» **Your objective**:
Starting with the first line of the data below, copy each line up to and including the one containing "rw=(.0006, .0005), rh=(.0005, .0003), corr=.0003, seed=5)". Pictures stay out.

» **Provided material**:
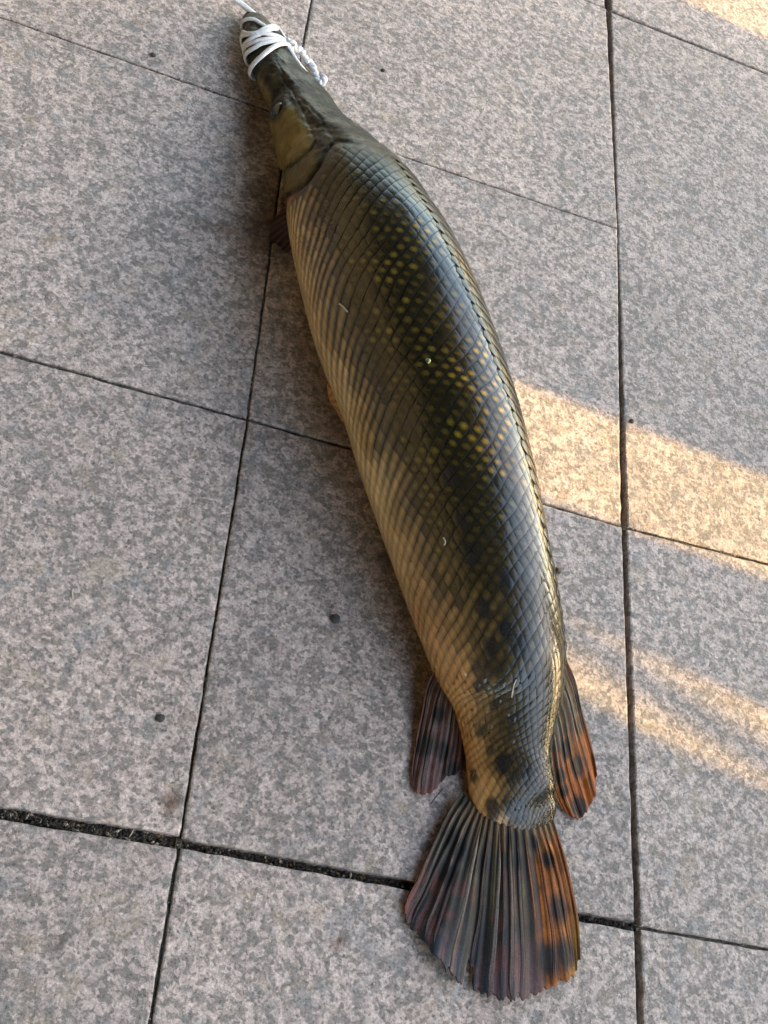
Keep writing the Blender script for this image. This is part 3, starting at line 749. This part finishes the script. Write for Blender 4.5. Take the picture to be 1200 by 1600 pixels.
fin('anal_fin', [(682, 1040), (697, 1066), (714, 1095), (724, 1128)], [.020, .018, .016, .012],
    [(643, 1215), (645, 1235), (656, 1243), (672, 1242), (685, 1231), (697, 1215), (708, 1213), (720, 1203)], [.003, .004, .003],
    [(682, 1040), (668, 1070), (660, 1110), (652, 1150), (646, 1185), (643, 1215)], [.020, .010, .004, .003],
    [(724, 1128), (726, 1165), (720, 1203)], [.012, .006, .003], 9, anal_col, anal_ray, jag=.02, nu=140, nv=70, rw=(.0010, .0016), rh=(.0009, .0004), corr=.0006, seed=3, wob=.002)
def pect_col(u, v, fld, P):
    n = nz(P, 120, 41); c = np.zeros(u.shape+(3,))+np.array([.014, .008, .006]); c = c*(1+.8*n[..., None]); return over(c, (.10, .045, .03), smooth(.2, -.6, fld)*.4)
def pect_ray(u, v, x, rg, P): return (np.array([.10, .075, .06]) if int(u*7+.5) % 2 == 0 else np.array([.03, .016, .012]))*(1-.3*abs(x))
fin('pectoral_fin', [(449, 322), (451, 340), (454, 358), (460, 384)], [.030, .028, .026, .022],
    [(424, 345), (418, 354), (419, 368), (427, 380), (438, 389), (448, 395)], [.004, .003, .004, .006],
    [(449, 322), (437, 333), (424, 345)], [.030, .016, .004], [(460, 384), (454, 390), (448, 395)], [.022, .014, .006], 7, pect_col, pect_ray, jag=.05, nu=80, nv=30,
    rw=(.0005, .0004), rh=(.0006, .0003), corr=.0004, seed=4, wob=.002)
def pelv_col(u, v, fld, P): return np.zeros(u.shape+(3,))+np.array([.30, .15, .06])*(1+.3*fld[..., None])
fin('pelvic_fin', [(514, 598), (524, 620), (534, 646), (540, 664)], [.030, .030, .028, .028], [(514, 610), (517, 624), (524, 636), (536, 656)], [.022, .020, .020, .024],
    [(514, 598), (513, 604), (514, 610)], [.030, .026, .022], [(540, 664), (539, 661), (536, 656)], [.028, .026, .024], 6, pelv_col, lambda u, v, x, rg, P: np.array([.34, .18, .08]), jag=.04, nu=60, nv=16,
    rw=(.0006, .0005), rh=(.0005, .0003), corr=.0003, seed=5)

# ---------------------------------------------------------------- white cord lashed round the jaws
Vc, Fc_ = [], []
def tube(path, rx, ry, up=None, closed=False, flat_n=None, twist=0.0, NR=10, lump=0.0):
    path = np.asarray(path, float); n = len(path)
    t = unit(np.gradient(path, axis=0)) if not closed else unit(np.roll(path, -1, 0)-np.roll(path, 1, 0))
    o_ = len(Vc)
    for i in range(n):
        nr = flat_n[i] if flat_n is not None else np.array([0, 0, 1.])
        b = unit(np.cross(t[i], nr)); nr = np.cross(b, t[i]); q = 1+lump*math.sin(i*.9)+lump*.5*math.sin(i*2.3)
        for k in range(NR):
            a = 2*math.pi*k/NR+twist*i
            p = path[i]+b*rx*q*math.cos(a)+nr*ry*q*math.sin(a); p = p.copy(); p[2] = max(p[2], .0008); Vc.append(p)
    for i in range(n if closed else n-1):
        j = (i+1) % n
        for k in range(NR): l = (k+1) % NR; Fc_.append((o_+i*NR+k, o_+i*NR+l, o_+j*NR+l, o_+j*NR+k))
    if not closed: Fc_.append(tuple(o_+k for k in range(NR))[::-1]); Fc_.append(tuple(o_+(n-1)*NR+k for k in range(NR)))
def on_fish(pts, n, lift):
    sw = []
    for x, y in pts:
        k = pick(x, y); sw.append((sa[k[0]], gt[k]))
    return np.array(sw)
def th_pos(s, th):
    si = np.clip(np.asarray(s)/LEN*(NS-1), 1, NS-2.001); th = np.asarray(th, float); P = surf_grid(si, th)
    a = surf_grid(si+.5, th)-surf_grid(si-.5, th); b = surf_grid(si, th+.02)-surf_grid(si, th-.02); n = unit(np.cross(a, b)); c = CC[si.astype(int)]
    return P, n*np.where(((P-c)*n).sum(-1) < 0, -1, 1)[..., None]
WR = [([(380, 36), (386, 31), (397, 33), (409, 39), (420, 45), (432, 48), (441, 50)], .0022, .0),
      ([(382, 52), (390, 57), (403, 54), (417, 46), (430, 42), (437, 40)], .0026, .0008),
      ([(382, 76), (388, 68), (399, 61), (409, 56), (420, 49), (432, 45), (440, 46)], .0026, .0012),
      ([(383, 58), (396, 57), (410, 57), (424, 59), (438, 64), (448, 69)], .0027, .0018),
      ([(384, 80), (394, 70), (406, 66), (420, 64), (434, 65), (448, 70)], .0024, .0012),
      ([(387, 88), (397, 79), (408, 72), (420, 69), (436, 69), (449, 72)], .0023, .0012),
      ([(395, 112), (399, 102), (412, 91), (426, 79), (438, 72), (449, 72)], .0024, .0016),
      ([(436, 44), (443, 54), (449, 63), (455, 73)], .0024, .0022)]
for pts, rx, lift in WR:
    sw = on_fish(pts, 0, 0); q = catmull(sw, 40); s_, t_ = q[:, 0], q[:, 1]
    if len(pts) > 4:      # carry the loop round underneath
        m_ = 30; s2 = np.linspace(s_[-1], s_[0], m_+2)[1:-1]; t2 = np.linspace(t_[-1], t_[0]-2*math.pi, m_+2)[1:-1]; s_ = np.concatenate([s_, s2]); t_ = np.concatenate([t_, t2])
    P, n = th_pos(s_, t_); tube(P+n*(.0010+lift), rx, .0013, closed=len(pts) > 4, flat_n=n)
cord = empty('cord', tuple(at(450, 75, 0.0)))
tag(cord, 'white cord wound round the snout of the fish and knotted at the side', 'cord')
cbase = np.array(cord.location)
def flush(name):
    global Vc, Fc_
    o = mesh(name, np.array(Vc)-cbase, Fc_, M_CORD, cord); Vc, Fc_ = [], []; return o
flush('wrapping')
kp, kn = th_pos(*[np.array([v]) for v in on_fish([(451, 72)], 0, 0)[0]]); kp, kn = kp[0]+kn[0]*.003, kn[0]
tk = unit(at(470, 100, .02)-at(445, 60, .02)); bk = np.cross(kn, tk)
ang = np.linspace(0, 2*math.pi, 40, endpoint=False)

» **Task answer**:
Keep writing the Blender script for this image. This is part 3, starting at line 749. This part finishes the script. Write for Blender 4.5. Take the picture to be 1200 by 1600 pixels.
fin('anal_fin', [(682, 1040), (697, 1066), (714, 1095), (724, 1128)], [.020, .018, .016, .012],
    [(643, 1215), (645, 1235), (656, 1243), (672, 1242), (685, 1231), (697, 1215), (708, 1213), (720, 1203)], [.003, .004, .003],
    [(682, 1040), (668, 1070), (660, 1110), (652, 1150), (646, 1185), (643, 1215)], [.020, .010, .004, .003],
    [(724, 1128), (726, 1165), (720, 1203)], [.012, .006, .003], 9, anal_col, anal_ray, jag=.02, nu=140, nv=70, rw=(.0010, .0016), rh=(.0009, .0004), corr=.0006, seed=3, wob=.002)
def pect_col(u, v, fld, P):
    n = nz(P, 120, 41); c = np.zeros(u.shape+(3,))+np.array([.014, .008, .006]); c = c*(1+.8*n[..., None]); return over(c, (.10, .045, .03), smooth(.2, -.6, fld)*.4)
def pect_ray(u, v, x, rg, P): return (np.array([.10, .075, .06]) if int(u*7+.5) % 2 == 0 else np.array([.03, .016, .012]))*(1-.3*abs(x))
fin('pectoral_fin', [(449, 322), (451, 340), (454, 358), (460, 384)], [.030, .028, .026, .022],
    [(424, 345), (418, 354), (419, 368), (427, 380), (438, 389), (448, 395)], [.004, .003, .004, .006],
    [(449, 322), (437, 333), (424, 345)], [.030, .016, .004], [(460, 384), (454, 390), (448, 395)], [.022, .014, .006], 7, pect_col, pect_ray, jag=.05, nu=80, nv=30,
    rw=(.0005, .0004), rh=(.0006, .0003), corr=.0004, seed=4, wob=.002)
def pelv_col(u, v, fld, P): return np.zeros(u.shape+(3,))+np.array([.30, .15, .06])*(1+.3*fld[..., None])
fin('pelvic_fin', [(514, 598), (524, 620), (534, 646), (540, 664)], [.030, .030, .028, .028], [(514, 610), (517, 624), (524, 636), (536, 656)], [.022, .020, .020, .024],
    [(514, 598), (513, 604), (514, 610)], [.030, .026, .022], [(540, 664), (539, 661), (536, 656)], [.028, .026, .024], 6, pelv_col, lambda u, v, x, rg, P: np.array([.34, .18, .08]), jag=.04, nu=60, nv=16,
    rw=(.0006, .0005), rh=(.0005, .0003), corr=.0003, seed=5)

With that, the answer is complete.